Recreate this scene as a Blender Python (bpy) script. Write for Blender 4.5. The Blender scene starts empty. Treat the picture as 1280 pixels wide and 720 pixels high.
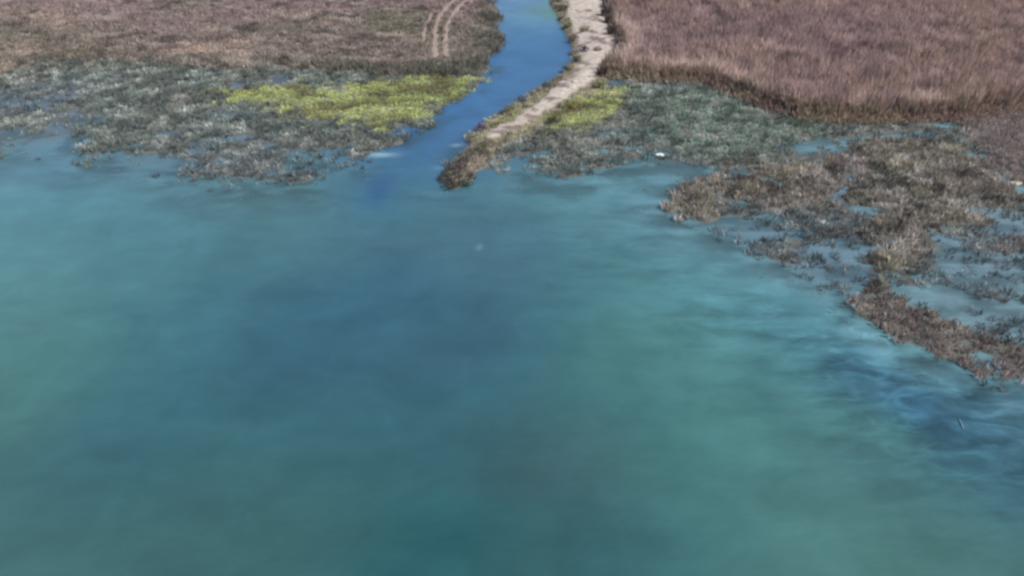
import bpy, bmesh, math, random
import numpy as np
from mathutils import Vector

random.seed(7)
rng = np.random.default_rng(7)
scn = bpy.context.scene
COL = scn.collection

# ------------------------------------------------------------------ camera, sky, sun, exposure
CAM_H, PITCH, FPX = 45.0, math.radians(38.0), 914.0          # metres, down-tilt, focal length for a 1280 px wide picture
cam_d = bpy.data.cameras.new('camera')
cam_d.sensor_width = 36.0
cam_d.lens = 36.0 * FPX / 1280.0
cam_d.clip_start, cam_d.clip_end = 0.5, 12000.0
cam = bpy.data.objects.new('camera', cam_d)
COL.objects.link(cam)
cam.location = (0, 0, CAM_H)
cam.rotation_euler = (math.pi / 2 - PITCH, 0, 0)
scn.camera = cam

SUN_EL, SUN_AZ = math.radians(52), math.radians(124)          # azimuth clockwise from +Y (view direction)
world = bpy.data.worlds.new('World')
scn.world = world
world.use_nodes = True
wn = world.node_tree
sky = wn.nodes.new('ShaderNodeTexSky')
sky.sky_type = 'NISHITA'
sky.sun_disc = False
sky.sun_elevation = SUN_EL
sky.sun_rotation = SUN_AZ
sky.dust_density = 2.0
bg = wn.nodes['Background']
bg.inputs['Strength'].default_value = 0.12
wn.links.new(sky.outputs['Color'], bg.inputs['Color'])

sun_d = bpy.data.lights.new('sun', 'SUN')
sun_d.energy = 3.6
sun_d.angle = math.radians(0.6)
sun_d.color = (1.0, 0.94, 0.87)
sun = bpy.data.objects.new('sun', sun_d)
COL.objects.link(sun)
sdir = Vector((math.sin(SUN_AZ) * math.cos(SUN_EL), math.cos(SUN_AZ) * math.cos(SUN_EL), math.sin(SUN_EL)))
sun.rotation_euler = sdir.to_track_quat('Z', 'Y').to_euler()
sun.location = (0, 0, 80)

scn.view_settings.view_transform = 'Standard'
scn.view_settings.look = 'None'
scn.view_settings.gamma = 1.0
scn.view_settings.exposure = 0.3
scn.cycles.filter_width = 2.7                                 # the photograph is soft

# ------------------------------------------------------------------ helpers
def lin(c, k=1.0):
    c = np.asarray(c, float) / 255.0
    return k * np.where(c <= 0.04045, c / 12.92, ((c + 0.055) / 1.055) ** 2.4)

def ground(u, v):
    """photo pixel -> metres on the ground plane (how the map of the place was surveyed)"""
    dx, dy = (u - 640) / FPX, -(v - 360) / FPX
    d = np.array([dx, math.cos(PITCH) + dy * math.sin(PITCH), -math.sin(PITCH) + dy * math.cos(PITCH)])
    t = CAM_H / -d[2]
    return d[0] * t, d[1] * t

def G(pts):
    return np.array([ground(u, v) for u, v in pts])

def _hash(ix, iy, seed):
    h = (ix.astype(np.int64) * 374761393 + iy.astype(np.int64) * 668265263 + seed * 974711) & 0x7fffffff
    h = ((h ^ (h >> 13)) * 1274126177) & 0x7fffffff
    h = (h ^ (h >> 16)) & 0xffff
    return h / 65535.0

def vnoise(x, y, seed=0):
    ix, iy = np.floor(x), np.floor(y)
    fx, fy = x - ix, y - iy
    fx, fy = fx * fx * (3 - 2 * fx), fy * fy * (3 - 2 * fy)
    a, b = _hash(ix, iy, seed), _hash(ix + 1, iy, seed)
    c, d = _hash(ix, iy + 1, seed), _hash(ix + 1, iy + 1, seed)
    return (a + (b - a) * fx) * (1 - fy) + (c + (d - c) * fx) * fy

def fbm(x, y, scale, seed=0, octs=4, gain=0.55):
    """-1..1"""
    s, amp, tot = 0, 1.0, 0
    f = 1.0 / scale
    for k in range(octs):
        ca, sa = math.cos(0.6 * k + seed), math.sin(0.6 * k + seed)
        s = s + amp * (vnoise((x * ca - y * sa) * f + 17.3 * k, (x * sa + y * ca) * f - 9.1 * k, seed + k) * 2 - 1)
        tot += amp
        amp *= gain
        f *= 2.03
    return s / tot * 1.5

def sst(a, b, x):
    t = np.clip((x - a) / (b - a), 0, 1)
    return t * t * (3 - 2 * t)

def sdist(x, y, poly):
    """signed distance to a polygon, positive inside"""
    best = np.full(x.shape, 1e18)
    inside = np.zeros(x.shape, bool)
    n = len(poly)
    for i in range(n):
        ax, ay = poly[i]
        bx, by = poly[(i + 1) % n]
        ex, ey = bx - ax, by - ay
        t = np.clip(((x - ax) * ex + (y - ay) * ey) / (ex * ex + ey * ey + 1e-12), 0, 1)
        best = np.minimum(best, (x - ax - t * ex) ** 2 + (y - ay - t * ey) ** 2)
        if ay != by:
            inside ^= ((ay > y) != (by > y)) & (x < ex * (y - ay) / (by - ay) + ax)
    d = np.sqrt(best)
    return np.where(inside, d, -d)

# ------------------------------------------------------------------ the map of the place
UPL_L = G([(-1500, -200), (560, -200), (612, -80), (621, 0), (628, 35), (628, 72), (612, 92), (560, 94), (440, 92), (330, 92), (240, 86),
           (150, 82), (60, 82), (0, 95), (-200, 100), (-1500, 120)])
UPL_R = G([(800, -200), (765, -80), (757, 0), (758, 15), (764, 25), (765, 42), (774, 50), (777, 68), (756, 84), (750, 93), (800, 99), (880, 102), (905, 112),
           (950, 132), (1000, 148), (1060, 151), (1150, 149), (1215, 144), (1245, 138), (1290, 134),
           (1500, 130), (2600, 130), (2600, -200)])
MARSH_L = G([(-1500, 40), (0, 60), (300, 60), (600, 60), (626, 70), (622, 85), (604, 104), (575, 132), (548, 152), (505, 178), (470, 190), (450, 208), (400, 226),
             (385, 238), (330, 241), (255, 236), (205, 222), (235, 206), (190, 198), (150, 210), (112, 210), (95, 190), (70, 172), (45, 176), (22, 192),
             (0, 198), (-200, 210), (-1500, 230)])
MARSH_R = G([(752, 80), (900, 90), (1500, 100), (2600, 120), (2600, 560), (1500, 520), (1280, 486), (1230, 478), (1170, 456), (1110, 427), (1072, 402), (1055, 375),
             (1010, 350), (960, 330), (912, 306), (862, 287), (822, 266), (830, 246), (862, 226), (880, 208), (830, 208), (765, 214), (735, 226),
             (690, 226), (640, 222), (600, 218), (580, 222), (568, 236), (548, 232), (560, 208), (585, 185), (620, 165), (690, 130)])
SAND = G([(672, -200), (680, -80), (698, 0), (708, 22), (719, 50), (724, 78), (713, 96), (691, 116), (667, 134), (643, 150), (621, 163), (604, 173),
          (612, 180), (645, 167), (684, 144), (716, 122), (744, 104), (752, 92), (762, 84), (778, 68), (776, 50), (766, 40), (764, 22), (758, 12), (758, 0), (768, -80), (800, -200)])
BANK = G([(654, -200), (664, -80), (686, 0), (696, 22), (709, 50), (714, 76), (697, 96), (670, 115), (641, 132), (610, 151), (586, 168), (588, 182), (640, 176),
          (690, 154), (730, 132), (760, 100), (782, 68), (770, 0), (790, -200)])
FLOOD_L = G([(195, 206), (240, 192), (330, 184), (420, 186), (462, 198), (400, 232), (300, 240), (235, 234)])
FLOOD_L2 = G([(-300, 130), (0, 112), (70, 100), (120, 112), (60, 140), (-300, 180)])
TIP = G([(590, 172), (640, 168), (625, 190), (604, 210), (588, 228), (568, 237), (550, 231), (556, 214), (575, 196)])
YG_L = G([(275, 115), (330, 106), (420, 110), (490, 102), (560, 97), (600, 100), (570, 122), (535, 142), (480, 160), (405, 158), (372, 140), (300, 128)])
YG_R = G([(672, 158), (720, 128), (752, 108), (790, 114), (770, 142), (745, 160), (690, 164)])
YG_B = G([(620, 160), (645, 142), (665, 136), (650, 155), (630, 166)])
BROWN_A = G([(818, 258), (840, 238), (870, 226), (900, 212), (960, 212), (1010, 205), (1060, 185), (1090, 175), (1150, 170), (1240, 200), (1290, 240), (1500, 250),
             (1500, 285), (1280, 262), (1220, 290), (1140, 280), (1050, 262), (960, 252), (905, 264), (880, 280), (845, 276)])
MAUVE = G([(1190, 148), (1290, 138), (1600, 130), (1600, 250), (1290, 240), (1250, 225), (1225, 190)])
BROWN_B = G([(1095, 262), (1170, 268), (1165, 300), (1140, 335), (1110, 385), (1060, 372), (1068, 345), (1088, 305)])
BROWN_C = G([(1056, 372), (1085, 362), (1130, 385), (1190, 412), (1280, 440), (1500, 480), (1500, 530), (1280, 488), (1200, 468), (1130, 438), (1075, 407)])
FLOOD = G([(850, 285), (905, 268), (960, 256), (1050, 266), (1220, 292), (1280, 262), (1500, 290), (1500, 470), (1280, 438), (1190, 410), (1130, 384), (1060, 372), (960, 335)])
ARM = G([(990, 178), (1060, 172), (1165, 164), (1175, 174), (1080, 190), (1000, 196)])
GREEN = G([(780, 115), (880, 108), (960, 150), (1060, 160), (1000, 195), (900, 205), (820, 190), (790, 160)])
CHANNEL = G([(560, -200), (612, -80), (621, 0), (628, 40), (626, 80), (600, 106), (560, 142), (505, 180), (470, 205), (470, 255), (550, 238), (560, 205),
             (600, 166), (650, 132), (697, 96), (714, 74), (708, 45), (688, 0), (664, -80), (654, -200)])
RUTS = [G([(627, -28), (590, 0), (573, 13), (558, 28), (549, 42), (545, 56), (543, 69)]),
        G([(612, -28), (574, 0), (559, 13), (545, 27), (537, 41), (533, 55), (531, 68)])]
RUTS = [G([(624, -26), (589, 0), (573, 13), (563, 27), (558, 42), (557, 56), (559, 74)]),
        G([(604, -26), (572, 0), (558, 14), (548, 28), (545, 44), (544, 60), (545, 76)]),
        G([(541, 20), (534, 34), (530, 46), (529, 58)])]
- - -
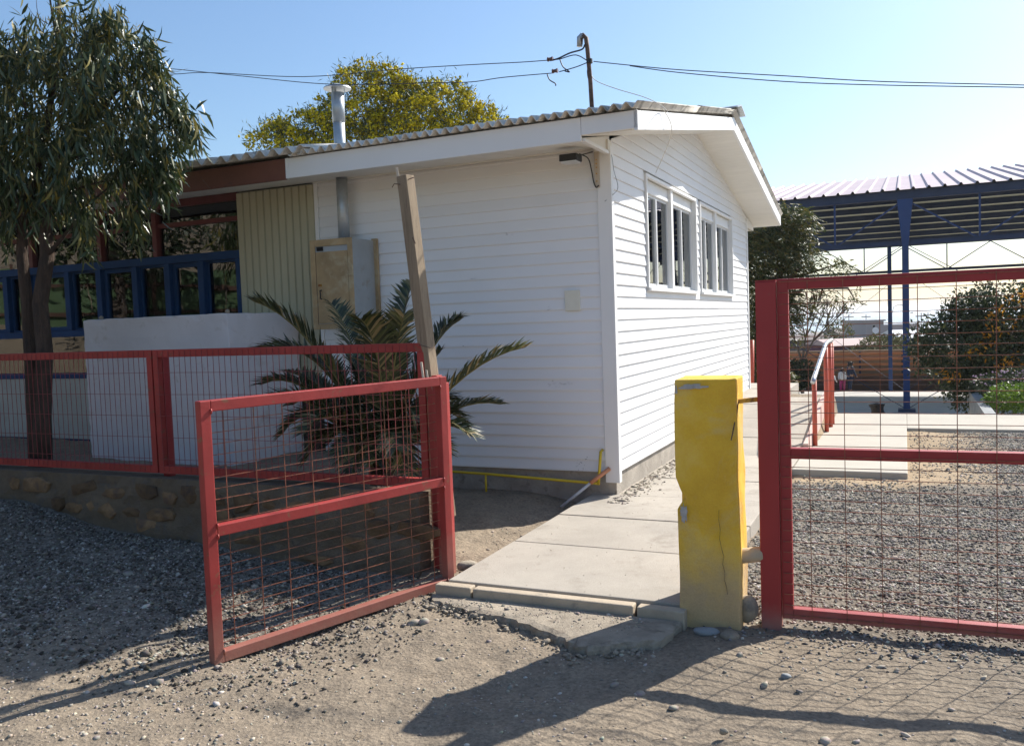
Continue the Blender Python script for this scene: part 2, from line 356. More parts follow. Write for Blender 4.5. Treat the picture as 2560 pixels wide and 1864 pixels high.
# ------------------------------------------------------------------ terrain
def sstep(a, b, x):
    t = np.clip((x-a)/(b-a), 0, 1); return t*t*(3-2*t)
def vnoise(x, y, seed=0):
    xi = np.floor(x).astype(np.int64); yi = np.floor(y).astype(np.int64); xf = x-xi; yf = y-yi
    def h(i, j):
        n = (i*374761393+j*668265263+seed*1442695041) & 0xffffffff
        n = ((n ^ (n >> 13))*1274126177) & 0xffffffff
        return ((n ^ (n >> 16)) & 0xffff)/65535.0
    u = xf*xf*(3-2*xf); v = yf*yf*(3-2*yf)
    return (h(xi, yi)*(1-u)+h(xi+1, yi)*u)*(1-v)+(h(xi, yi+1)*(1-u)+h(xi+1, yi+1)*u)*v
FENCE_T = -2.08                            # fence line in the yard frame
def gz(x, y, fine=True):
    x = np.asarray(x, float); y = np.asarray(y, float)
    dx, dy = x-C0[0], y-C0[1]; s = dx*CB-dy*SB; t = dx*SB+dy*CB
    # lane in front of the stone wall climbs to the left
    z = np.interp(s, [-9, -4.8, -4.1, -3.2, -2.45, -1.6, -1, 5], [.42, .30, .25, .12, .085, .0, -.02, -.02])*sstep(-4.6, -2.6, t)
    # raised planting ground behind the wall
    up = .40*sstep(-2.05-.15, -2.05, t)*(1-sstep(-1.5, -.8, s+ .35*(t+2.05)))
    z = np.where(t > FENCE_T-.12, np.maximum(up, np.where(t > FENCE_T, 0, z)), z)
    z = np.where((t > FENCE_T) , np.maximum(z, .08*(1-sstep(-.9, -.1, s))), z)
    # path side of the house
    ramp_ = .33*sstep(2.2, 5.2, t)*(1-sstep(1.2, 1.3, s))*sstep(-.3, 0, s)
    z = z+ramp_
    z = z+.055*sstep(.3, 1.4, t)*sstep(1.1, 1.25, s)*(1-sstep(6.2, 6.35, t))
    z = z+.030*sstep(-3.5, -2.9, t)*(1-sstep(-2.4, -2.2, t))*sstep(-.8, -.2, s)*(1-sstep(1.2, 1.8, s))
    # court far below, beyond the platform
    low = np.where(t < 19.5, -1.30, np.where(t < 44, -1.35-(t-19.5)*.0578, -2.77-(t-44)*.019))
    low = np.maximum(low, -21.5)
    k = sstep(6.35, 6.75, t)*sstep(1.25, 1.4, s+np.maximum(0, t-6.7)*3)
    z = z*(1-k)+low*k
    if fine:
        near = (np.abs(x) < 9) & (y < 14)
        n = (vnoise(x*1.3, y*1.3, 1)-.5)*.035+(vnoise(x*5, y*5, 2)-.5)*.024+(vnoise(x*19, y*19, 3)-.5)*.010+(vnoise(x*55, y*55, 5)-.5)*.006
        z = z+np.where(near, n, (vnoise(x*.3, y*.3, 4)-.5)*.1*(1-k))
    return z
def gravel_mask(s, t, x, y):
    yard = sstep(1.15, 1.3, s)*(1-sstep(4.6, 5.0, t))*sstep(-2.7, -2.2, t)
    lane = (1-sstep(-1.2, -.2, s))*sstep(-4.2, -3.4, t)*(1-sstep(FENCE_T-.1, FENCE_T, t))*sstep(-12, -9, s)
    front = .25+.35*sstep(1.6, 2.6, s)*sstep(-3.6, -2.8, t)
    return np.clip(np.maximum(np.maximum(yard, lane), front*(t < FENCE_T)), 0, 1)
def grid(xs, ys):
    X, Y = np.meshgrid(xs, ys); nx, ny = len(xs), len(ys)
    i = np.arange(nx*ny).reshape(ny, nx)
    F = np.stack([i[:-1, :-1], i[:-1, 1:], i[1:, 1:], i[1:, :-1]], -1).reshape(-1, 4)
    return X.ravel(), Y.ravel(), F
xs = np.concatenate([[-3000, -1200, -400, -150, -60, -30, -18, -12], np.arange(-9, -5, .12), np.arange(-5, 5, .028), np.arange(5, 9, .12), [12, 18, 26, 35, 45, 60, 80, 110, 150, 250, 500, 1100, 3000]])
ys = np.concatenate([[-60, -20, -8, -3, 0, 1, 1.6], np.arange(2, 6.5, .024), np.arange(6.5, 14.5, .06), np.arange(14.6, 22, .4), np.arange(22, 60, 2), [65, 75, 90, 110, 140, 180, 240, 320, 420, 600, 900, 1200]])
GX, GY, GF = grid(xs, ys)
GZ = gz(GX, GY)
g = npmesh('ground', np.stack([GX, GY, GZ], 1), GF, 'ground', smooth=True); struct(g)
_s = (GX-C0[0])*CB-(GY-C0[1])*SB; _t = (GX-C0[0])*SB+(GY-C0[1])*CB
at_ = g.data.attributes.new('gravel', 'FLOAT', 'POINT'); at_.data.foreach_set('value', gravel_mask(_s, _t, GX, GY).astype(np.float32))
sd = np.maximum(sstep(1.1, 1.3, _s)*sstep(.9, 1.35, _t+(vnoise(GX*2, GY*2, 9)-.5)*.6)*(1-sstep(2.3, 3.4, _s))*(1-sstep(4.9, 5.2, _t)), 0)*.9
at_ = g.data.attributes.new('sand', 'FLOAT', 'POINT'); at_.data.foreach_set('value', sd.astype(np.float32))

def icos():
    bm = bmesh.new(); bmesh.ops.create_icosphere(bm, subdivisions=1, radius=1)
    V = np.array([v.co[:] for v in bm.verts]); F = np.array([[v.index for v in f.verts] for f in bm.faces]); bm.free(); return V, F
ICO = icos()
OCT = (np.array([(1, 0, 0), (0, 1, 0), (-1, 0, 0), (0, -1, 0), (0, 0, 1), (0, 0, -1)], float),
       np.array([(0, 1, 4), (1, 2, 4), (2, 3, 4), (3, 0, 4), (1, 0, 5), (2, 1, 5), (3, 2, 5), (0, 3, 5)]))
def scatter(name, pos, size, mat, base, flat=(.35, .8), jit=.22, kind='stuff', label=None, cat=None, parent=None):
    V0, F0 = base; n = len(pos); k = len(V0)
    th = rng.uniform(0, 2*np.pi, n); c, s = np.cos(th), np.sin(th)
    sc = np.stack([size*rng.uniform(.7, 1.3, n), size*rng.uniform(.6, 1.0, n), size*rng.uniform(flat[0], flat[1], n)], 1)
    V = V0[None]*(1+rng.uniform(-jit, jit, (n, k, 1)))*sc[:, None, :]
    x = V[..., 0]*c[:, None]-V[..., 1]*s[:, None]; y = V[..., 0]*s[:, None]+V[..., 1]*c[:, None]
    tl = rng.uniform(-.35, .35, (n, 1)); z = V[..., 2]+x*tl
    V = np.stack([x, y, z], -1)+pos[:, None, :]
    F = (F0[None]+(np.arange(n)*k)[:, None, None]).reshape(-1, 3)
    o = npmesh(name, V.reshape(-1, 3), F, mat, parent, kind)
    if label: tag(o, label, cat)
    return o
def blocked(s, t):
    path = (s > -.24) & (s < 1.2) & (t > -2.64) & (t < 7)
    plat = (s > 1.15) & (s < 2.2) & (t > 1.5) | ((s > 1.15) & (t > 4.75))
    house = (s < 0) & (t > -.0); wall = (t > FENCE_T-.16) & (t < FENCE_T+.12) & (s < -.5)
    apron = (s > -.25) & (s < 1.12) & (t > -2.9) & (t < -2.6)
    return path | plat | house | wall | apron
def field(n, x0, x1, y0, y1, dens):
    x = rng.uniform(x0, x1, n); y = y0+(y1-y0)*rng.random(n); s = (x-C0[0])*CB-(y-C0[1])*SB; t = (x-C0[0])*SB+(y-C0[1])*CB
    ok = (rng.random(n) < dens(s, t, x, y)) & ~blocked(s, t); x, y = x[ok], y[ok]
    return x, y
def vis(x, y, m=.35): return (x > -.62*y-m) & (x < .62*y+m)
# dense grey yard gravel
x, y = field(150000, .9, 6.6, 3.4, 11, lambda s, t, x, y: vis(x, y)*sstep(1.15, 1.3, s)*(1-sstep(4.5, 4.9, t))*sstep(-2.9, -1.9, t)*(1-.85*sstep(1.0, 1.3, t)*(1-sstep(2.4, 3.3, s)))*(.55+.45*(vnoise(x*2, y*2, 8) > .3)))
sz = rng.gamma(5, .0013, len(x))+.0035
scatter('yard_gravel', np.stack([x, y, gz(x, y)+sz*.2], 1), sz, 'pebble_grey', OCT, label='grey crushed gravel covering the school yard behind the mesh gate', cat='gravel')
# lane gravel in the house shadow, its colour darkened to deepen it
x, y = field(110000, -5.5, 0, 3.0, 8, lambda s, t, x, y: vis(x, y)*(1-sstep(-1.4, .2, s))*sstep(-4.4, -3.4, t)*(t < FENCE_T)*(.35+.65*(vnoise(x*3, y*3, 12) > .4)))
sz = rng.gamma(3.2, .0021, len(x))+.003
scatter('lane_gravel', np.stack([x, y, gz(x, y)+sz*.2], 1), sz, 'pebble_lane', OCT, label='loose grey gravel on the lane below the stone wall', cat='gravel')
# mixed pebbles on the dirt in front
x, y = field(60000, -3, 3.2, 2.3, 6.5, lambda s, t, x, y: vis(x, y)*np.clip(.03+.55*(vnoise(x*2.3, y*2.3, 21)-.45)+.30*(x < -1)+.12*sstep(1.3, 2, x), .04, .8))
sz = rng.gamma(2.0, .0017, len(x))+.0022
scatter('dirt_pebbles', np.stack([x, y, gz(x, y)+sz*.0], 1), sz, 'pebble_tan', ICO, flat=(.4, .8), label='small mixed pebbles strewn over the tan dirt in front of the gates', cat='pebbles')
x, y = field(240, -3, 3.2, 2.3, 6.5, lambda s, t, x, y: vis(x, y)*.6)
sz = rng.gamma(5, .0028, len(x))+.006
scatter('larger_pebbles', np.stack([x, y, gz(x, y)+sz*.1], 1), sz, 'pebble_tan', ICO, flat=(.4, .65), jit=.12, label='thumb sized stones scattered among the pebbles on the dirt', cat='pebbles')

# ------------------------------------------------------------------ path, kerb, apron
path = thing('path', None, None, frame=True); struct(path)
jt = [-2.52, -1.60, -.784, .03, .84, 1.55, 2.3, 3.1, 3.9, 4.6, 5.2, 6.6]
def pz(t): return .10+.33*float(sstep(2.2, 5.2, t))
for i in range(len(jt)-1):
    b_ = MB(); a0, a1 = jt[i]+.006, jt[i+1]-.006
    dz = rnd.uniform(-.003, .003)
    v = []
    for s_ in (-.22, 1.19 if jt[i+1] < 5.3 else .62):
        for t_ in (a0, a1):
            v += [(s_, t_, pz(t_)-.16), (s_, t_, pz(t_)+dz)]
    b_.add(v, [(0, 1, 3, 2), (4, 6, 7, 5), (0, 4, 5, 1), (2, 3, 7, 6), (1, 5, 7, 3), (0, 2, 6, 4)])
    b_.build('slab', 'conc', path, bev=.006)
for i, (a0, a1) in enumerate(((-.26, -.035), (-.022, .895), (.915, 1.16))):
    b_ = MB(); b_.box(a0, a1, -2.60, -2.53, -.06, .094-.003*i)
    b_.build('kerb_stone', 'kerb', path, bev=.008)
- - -
> **What the task asks**:
Everything from the line with "Recreate this scene" down to the line with "COL = scn.collection" in the data above should be copied exactly, with both end lines kept and the pictures left out.

> **Output for this task**:
Recreate this scene as a Blender Python (bpy) script. Write for Blender 4.5. The Blender scene starts empty. Treat the picture as 1280 pixels wide and 720 pixels high.
import bpy, bmesh, math, random
import numpy as np
from mathutils import Vector

random.seed(7)
rng = np.random.default_rng(7)
scn = bpy.context.scene
COL = scn.collection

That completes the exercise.